Trump is no fan of illegal immigration, and that's been a MAJOR reason for his popularity. He wants to build a wall between the USA and Mexico, and insists that Mexico is sending us a load of criminals. Es Verdad, Donaldo.

Donald also has creepy sons who love to kill animals in Africa (one of them posed with an elephant's tail that he hacked off after a "canned hunt" in which all he had to do was point and shoot). He's a boor, he hates women unless they are stupid beauty contestants or trophy wives, and he is a fairly inept businessman who flopped into bankruptcy several times and has done little except make sneaky deals with politicians so he could build badly-constructed "luxury" buildings anywhere he wants.

But it IS scary to see all the white redneck loonies losing what's left of their minds by mobbing him wherever he goes. Look at the crazy cunt in the front row, waving her baby at him.

On the other side, there's front-runner, aging Hillary Clinton (who should've been President 8 years ago, with Obama running NOW).
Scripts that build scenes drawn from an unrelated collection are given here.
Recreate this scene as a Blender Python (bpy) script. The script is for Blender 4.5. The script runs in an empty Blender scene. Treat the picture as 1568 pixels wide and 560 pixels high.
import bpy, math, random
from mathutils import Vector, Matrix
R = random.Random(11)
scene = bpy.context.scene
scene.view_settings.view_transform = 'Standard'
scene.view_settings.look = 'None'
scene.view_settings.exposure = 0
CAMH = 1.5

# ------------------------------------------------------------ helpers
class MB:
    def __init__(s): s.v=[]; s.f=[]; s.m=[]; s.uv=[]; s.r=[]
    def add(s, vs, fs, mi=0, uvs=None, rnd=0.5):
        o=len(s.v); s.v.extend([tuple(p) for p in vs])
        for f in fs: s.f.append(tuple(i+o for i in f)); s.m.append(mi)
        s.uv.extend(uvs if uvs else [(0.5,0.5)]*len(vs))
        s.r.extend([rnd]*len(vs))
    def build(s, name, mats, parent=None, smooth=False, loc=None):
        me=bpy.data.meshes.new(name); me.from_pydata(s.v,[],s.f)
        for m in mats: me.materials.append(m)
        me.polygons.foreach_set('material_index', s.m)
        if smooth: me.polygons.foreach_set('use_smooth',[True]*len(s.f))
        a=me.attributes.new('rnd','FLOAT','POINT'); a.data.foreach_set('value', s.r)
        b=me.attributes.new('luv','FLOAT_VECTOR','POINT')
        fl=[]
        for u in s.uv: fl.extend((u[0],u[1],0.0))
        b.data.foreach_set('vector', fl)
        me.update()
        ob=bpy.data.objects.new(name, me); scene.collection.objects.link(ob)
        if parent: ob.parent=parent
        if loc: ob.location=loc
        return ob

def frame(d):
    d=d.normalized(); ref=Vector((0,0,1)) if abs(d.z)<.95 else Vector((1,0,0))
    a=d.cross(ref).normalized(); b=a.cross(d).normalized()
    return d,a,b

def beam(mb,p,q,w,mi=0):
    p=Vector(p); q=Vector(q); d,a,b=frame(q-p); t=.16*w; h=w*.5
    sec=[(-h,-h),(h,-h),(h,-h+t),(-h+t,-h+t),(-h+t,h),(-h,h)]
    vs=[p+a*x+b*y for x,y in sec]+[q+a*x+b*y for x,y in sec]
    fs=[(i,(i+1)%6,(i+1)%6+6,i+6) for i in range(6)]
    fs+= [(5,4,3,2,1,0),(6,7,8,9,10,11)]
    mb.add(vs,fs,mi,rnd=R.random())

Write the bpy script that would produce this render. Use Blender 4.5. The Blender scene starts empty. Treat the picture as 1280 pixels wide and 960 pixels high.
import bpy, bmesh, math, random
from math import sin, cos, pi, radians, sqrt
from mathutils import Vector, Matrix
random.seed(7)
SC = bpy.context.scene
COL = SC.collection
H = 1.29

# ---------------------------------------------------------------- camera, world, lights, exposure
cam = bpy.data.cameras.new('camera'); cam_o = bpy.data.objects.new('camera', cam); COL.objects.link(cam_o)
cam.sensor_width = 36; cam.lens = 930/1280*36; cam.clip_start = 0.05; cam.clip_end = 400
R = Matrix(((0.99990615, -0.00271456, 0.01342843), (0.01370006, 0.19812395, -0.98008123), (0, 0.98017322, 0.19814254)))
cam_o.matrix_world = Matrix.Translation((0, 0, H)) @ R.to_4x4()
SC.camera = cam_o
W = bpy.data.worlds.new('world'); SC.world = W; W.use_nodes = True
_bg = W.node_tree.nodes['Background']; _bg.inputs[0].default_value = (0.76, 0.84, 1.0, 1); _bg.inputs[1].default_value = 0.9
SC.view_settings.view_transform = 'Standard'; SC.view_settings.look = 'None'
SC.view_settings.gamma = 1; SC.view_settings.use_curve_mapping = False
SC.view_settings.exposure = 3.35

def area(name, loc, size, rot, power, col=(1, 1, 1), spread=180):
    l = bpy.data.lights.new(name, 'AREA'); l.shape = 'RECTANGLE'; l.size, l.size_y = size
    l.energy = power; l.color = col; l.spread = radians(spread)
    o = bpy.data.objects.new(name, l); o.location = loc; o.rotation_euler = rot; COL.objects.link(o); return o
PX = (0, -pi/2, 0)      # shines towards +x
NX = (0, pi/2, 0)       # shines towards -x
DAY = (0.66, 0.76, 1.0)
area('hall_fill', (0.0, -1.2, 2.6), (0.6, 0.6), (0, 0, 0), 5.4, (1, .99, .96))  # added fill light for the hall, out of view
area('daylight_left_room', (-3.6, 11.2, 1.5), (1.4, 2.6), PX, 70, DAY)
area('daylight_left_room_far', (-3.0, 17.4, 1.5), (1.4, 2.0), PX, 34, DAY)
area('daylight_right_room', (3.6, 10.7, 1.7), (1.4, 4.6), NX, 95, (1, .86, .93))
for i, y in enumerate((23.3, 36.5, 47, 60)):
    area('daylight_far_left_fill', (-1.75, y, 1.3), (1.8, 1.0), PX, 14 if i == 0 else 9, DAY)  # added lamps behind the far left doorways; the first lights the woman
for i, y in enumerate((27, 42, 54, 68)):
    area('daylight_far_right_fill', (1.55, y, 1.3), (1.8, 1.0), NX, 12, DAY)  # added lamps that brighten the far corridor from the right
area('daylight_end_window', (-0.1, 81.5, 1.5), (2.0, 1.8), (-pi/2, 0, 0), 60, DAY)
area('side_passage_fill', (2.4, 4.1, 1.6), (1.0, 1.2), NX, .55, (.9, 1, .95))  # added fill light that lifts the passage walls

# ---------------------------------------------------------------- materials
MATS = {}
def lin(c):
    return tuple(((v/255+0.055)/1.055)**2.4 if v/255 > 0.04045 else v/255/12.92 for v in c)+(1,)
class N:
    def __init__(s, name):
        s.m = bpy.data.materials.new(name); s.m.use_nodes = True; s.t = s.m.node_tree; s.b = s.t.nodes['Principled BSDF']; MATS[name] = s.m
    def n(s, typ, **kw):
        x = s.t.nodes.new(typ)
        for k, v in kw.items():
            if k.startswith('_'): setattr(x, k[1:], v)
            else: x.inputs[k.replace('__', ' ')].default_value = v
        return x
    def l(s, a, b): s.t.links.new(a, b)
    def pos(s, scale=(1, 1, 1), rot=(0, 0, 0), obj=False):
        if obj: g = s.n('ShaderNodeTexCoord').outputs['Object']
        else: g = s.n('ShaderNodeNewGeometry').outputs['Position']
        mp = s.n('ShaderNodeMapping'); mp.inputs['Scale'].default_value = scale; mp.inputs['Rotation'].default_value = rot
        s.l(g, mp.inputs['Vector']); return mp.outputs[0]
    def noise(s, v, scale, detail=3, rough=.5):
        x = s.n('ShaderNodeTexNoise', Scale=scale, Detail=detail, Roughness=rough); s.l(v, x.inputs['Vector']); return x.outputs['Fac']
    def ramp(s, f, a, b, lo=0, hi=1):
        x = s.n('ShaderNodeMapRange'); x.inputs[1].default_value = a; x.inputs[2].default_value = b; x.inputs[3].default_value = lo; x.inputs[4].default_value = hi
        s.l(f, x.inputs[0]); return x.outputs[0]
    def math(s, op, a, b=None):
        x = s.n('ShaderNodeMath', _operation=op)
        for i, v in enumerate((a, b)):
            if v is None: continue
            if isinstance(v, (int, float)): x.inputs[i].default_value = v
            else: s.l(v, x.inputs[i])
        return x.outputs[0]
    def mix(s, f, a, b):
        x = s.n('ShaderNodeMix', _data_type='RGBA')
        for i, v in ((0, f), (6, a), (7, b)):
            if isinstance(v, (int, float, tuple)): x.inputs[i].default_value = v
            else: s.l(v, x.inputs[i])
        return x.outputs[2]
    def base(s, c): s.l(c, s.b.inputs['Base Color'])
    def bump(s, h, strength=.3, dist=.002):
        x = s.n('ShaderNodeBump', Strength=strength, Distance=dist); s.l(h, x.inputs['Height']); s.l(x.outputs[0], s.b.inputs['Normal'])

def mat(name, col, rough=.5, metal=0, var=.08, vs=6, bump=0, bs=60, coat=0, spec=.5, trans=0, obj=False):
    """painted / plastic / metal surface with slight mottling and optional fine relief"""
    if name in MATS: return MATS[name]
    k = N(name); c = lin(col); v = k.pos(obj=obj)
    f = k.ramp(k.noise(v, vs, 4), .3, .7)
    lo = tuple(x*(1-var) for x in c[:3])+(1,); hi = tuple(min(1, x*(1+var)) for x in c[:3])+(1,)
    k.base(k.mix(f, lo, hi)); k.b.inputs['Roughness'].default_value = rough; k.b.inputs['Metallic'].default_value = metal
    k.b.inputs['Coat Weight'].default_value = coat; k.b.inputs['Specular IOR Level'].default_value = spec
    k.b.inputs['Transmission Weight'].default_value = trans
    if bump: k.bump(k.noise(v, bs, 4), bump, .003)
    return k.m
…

Nipping at her high heels is older Bernie Sanders, who happens to be Jewish, and from obscure Vermont. In other words, he has NO chance. Nobody wants a kookie old man who spouts hippie-like common sense. Like Trump, Bernie's popularity is mostly a way of voters saying, "Fuck you, traditional candidates, we like opinionated assholes."

Pundits figure it'll end up Hillary Clinton vs Jeb Bush. But it would be bizarre if it was Hillary vs Trump. This would amuse ME, as these are the only two candidates I've met. I vividly remember years ago locking eyes with Donald as I took photos of him. And I met Hillary once, and found her shockingly charismatic and attractive, but that also was years ago.

Hillary, of course, is an old-school Democrat who is part of the "political favors" world. She's also going to be soft on immigrants, ISIS and most everything else, like her hubby (who let Bin Laden blow up the USS Cole) and Jimmy Carter (who let Castro empty his jails and turn thousands of criminals loose into Florida, and let Iran hold Americans hostage).

The ludicrous thing is that Hillary is being attacked for petty nonsense, like using a private e-mail account instead of one that could be hacked by Assange. Oh yes, and Republican morons want to blame her because an embassy in Benghazi got hit by terrorists. Hey, Dubya let the entire World Trade Center get hit by terrorists, and in NYC. Anyone want to complain about THAT? How does Clinton (as Secretary of State) know when or where every terrorist group is going to strike?

Bottom line? It's fucking ridiculous and depressing, this Presidential race, but things are tough all over. Without getting immigrants under control, and keeping terrorists OUT of the country, NO country is safe. Concentrating on the economy, jobs and health care for people should be a priority, too. But politicians ARE power-mad turds. They also are almost always stuck in a mire of having to appease the opposition, big business, minorities, and immigrants.

The world IS doomed. But as Scott Walker said, "We can't stop now, not now, until we reach the dawn..." Oh. Not THAT Scott Walker. The singer Scott Walker. And he was actually singing a romance to whores.